The papers of Ronald Hepburn, James Mackey, Fergus Kerr and Oliver Leaman provide the next sequence, since they could be seen to exemplify a particular line of development. Thus James Mackey responds in effect to Ronald Hepburn’s scepticism in the face of recent theologizing about the role of the imagination in religious epistemology by an attempt to discover a meaningful use for the term ‘God’ through an analysis of the idea of moral obligation conceived, not legalistically, but, interestingly, in terms of a felt impulsion or eros that we find within us but which does not come from us. Fergus Kerr’s exposition of Girard makes his work on scapegoating available and connects with James Mackey’s revision of natural theology since he shows, though not in these terms, how it is precisely the embodiment of this eros in the person of Jesus that reveals the futility of the avoidable forces that bring about his death. Whereas Girard shows the possibility of the overcoming of social conflict, Oliver Leaman’s account of the relations between ordinary believers, philosophers and mystics in the Islamic tradition describes a case of the actual management of potential conflict within a particular society.
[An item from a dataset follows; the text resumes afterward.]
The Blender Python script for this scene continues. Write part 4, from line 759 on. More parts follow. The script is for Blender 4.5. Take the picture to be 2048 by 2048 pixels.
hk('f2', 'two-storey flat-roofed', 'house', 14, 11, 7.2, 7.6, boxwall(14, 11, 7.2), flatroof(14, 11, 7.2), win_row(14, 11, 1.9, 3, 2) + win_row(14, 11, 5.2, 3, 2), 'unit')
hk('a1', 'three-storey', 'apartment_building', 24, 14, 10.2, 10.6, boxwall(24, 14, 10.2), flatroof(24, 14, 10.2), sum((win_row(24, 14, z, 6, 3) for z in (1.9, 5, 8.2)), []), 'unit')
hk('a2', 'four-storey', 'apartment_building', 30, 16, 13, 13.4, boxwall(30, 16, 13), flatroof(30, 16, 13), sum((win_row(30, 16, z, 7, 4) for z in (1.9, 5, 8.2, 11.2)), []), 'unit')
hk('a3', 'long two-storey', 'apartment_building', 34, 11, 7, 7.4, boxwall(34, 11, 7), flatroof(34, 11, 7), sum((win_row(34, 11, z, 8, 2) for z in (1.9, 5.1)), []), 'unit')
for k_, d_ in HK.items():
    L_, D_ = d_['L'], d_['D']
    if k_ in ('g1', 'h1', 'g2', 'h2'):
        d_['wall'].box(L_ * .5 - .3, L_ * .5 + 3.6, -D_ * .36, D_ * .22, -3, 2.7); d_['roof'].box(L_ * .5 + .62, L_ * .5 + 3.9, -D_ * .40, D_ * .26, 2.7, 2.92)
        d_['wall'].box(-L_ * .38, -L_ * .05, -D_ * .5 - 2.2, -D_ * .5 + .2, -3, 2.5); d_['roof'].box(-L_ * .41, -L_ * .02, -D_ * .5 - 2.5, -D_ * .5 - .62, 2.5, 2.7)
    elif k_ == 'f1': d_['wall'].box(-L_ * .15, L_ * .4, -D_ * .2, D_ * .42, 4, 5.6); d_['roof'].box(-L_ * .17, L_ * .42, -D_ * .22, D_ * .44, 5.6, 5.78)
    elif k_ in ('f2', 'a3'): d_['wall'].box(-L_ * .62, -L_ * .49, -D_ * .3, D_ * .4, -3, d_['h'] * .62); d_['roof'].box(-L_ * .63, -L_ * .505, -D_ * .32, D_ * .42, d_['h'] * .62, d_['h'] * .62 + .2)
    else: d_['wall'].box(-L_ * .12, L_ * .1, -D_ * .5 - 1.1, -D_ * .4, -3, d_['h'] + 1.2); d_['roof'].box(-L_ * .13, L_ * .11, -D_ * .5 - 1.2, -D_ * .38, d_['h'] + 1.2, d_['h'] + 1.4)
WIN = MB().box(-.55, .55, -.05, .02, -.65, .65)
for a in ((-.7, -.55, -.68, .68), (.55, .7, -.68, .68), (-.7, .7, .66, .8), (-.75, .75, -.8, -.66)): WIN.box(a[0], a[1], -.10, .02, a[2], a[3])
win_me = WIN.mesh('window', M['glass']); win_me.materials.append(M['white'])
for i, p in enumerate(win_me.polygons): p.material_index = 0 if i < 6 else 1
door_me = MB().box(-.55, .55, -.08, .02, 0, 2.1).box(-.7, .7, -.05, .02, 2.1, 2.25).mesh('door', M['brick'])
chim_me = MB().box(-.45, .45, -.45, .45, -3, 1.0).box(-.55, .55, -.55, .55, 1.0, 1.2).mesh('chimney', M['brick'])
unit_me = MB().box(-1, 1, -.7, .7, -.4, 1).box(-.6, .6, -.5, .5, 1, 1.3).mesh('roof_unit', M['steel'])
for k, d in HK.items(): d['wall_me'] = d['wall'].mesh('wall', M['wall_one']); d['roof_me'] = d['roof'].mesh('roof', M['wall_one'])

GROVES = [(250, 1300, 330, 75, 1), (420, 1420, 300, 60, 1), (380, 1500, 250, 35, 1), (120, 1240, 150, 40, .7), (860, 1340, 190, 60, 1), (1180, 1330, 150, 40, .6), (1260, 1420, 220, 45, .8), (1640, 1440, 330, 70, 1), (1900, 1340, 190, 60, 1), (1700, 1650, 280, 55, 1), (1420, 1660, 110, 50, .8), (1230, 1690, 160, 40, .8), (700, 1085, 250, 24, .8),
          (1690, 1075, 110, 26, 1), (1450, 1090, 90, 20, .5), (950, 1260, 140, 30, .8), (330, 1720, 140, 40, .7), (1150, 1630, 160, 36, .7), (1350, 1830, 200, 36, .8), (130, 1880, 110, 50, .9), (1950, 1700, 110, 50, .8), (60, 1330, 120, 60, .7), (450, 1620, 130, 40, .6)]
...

Finally, the papers of Paul Williams, Rowan Williams and Michael McGhee complete the sequence, with points of contact around the Buddhist tradition and the nature of self-knowledge. Paul Williams seeks to make available a tradition which is largely unknown among western theologians and philosophers, though fairly generalized references to Buddhism are becoming more frequent. His discussion of the roots of unenlightenment in forms of self-grasping, the idea that particular forms of perception and associated behaviour are the product of fixed and deluded formations of the self connects with Rowan Williams’ discussion of the history of self-knowledge and its distortions, in the twentieth century, in early Christianity, in psychotherapy, in ‘spirituality’, a discussion that has points of contact with most of the other contributions.